Software

Patch now: Linux file system security hole, dubbed Sequoia, can take over systems


Some days, it doesn’t rain, it pours. That’s the case with Linux today. Not one, but two serious security holes have recently been exposed. First, there was a systemd bug which could easily knock out systems. Now there’s this security hole in the Linux kernel’s file system, which any user could use to take over a computer. Like I said, some days it just pours.

The Qualys Research Team, which uncovered the file system bug, also discovered a size_t-to-int type conversion vulnerability in the Linux kernel’s filesystem. This Linux security hole has been named Sequoia and it’s been designated CVE-2021-33909.

Doesn’t sound like much, does it? Au contraire! It can be used against most Linux distributions in their default configurations. And, worse still, any — I repeat, any — unprivileged user can abuse it to gain root privileges.

Here’s how it works. We all use filesystems every day, but you probably don’t think about how it works. Who, except for developers, does? In Linux’s case, the file system interface is implemented in a three-layered architecture. There’s the user interface layer; the file system implementation; and the storage device drivers. 

Within the Linux kernel’s seq_file interface produces virtual files containing sequences of records. Each record must fit into a seq_file buffer. When it runs out of space, it’s just enlarged by doubling its size. That’s not a problem. You’ll run out of memory long before you can hack the system with this. The problem shows up because this size_t variable is also passed to functions whose size argument is a signed 32-bit integer, not a size_t. And that, my friend, while a very large number, can be overrun. 

Then, as Bharat Jogi, Qualys’ Senior Manager of Vulnerabilities and Signatures, explains, “If an unprivileged local attacker creates, mounts, and deletes a deep directory structure whose total path length exceeds 1GB, and if the attacker open()s and read()s /proc/self/mountinfo, then” through a series of other maneuvers you can write to out of bounds memory. 

And, with that, you can corrupt data, crash the system, or, worst of all, execute unauthorized code. Alas, there are numerous known hacks that use memory overruns to become the root user and grab control of a computer. 

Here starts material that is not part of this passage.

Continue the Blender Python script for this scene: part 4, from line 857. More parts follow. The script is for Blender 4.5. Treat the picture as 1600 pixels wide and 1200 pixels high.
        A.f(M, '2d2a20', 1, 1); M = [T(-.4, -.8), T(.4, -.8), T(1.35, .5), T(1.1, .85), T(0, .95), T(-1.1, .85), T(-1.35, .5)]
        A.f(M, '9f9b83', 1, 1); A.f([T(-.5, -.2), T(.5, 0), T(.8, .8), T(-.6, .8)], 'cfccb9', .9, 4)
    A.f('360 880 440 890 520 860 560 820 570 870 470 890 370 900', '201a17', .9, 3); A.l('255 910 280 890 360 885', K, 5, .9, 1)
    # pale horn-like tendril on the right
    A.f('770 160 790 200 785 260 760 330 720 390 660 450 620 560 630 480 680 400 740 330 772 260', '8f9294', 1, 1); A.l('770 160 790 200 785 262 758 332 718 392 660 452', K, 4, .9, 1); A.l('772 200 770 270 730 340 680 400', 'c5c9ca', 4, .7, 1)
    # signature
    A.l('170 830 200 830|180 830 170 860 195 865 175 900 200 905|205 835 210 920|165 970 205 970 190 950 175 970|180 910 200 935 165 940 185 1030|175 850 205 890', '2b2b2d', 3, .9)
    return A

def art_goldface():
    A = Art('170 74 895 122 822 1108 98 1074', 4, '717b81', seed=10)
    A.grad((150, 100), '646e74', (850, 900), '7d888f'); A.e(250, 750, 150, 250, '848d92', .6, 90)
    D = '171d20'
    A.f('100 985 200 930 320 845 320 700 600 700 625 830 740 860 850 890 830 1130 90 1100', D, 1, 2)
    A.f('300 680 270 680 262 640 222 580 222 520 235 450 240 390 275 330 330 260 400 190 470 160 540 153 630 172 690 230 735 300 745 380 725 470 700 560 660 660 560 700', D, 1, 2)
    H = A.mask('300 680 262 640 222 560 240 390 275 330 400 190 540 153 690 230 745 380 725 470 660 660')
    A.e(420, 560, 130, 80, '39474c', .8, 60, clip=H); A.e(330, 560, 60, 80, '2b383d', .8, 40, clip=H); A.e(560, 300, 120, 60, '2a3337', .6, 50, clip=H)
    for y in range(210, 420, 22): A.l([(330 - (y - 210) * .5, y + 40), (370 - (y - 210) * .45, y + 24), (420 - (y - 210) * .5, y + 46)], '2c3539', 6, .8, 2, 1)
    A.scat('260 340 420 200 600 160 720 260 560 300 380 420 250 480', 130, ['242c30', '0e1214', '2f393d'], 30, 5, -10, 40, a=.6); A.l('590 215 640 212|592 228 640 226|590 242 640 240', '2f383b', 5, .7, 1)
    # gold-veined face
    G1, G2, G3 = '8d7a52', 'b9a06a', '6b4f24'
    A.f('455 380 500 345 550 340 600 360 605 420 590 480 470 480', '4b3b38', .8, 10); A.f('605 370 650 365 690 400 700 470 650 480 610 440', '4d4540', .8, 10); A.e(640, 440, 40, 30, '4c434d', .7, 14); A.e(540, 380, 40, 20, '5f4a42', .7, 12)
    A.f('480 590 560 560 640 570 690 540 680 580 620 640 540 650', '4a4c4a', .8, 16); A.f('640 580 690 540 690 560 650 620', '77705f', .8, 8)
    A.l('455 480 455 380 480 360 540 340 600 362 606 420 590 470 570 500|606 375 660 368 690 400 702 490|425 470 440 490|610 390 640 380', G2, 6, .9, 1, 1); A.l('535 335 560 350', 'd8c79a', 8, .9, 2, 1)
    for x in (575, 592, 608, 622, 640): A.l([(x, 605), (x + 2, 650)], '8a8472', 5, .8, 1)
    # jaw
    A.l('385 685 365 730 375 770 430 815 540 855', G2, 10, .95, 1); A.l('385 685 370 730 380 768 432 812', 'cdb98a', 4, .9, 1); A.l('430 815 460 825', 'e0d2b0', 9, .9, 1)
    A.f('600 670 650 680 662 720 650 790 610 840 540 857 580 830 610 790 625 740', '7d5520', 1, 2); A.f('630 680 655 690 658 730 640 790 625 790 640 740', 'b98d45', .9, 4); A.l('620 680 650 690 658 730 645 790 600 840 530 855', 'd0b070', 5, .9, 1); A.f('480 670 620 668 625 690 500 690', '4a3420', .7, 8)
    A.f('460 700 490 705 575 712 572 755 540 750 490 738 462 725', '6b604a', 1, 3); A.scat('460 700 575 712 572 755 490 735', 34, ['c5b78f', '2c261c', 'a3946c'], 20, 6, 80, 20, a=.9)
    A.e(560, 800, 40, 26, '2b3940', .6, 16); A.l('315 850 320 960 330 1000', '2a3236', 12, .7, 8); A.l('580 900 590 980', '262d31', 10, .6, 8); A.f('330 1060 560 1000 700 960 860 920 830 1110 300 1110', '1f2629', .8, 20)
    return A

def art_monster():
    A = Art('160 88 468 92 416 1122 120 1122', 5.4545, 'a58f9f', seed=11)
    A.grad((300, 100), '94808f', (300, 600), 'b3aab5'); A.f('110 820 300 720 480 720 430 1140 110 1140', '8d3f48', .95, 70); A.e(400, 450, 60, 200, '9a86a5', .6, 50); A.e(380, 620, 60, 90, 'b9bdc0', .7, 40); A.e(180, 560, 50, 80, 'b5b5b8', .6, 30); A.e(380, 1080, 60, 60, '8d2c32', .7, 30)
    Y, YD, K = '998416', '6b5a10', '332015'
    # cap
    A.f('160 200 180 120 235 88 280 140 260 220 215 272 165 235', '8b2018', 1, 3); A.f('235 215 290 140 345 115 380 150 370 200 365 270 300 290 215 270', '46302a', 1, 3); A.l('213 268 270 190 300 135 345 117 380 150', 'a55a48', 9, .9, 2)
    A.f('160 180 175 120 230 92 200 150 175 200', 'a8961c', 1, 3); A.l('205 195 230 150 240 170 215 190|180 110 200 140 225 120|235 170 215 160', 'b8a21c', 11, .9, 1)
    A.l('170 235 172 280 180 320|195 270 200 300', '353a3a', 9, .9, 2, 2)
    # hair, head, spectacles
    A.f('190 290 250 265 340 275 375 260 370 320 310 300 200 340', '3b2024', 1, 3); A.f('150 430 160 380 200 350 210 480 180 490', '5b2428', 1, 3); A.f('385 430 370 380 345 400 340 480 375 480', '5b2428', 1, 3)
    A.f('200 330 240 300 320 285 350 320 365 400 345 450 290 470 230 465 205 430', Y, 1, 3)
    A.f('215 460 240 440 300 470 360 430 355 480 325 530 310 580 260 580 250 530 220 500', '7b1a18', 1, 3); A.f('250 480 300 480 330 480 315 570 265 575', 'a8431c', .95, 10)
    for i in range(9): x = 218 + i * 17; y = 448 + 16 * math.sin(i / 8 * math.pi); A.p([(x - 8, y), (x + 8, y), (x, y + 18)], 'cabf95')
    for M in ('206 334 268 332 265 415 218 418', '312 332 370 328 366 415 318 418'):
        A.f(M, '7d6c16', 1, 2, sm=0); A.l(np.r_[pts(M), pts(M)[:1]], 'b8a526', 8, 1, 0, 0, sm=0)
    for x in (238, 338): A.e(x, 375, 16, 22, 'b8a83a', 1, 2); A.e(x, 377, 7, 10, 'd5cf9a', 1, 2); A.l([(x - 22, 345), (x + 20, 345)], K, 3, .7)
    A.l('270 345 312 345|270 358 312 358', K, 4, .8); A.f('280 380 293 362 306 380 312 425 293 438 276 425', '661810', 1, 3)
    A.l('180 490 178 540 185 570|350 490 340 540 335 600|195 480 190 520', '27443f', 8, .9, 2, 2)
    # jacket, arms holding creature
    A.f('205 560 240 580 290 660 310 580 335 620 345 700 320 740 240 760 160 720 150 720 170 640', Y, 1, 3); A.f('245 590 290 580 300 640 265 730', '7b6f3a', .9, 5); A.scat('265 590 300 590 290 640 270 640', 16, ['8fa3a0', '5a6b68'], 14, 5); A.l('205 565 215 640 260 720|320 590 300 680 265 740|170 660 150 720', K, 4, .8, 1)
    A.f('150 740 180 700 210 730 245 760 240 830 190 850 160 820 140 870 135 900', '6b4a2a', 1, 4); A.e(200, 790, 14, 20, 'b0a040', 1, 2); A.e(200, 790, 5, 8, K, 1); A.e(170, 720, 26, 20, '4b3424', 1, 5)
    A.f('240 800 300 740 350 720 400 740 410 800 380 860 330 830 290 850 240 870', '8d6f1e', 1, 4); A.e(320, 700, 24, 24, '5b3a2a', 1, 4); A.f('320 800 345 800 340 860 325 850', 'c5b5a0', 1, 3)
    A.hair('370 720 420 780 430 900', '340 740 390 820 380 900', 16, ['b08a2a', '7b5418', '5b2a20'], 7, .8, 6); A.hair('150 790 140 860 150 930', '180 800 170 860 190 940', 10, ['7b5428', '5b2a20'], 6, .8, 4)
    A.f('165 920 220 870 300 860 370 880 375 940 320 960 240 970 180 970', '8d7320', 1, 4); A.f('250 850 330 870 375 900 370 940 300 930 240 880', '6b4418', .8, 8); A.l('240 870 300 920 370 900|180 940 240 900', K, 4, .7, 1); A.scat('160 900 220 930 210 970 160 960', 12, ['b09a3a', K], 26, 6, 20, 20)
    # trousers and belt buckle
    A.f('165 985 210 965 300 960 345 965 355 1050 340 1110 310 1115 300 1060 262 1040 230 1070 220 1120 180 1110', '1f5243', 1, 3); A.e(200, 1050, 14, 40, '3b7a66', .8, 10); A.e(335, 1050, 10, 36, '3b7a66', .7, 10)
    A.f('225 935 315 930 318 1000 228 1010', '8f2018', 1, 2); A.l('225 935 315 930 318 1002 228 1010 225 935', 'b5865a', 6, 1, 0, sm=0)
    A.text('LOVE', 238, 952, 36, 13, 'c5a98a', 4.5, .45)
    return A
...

In fact, that’s exactly what Qualys security team did. They developed an exploit, which they then used to obtain full root privileges on default installations of Ubuntu 20.04, Ubuntu 20.10, Ubuntu 21.04, Debian 11, and Fedora 34. OK, let’s just admit it. Pretty much any Linux distro is vulnerable to this trick.

Is this a great day to be a Linus sysadmin or what?

The good news is that while this problem is alive and nasty in any system running the Linux kernel 3.16 through 5.13.x before 5.13.4, patches are available. In fact, I patched my Linux Mint desktop for it, before I even started to write this story. Yes, it’s that bad. 

Eric Sandeen, Red Hat‘s top file system developer, came up with a fix for the problem. 

Greg Kroah-Hartman, the Linux kernel maintainer for the Linux stable branch, subsequently released the kernel patch for Sequoia on July 20th in the Linux kernel 5.13.4 release.

If you can’t upgrade your kernel, you can still mitigate the problem by setting /proc/sys/kernel/unprivileged_userns_clone to 0. This prevents an attacker from mounting a long directory in a user namespace. However, the attacker may still be able to mount a poisonously long directory via Filesystem in Userspace (FUSE). You should also set /proc/sys/kernel/unprivileged_bpf_disabled to 1. This prevents an attacker from loading an eBPF program into the kernel. However, there may be other ways to attack. The only sure way to stop this security hole in its track is to update your kernel. 

This fix is also available in most Linux distributions now. So, if you’ve been sitting on your hands and not updating your Linux computers, it’s time to get off them and start typing in patching commands.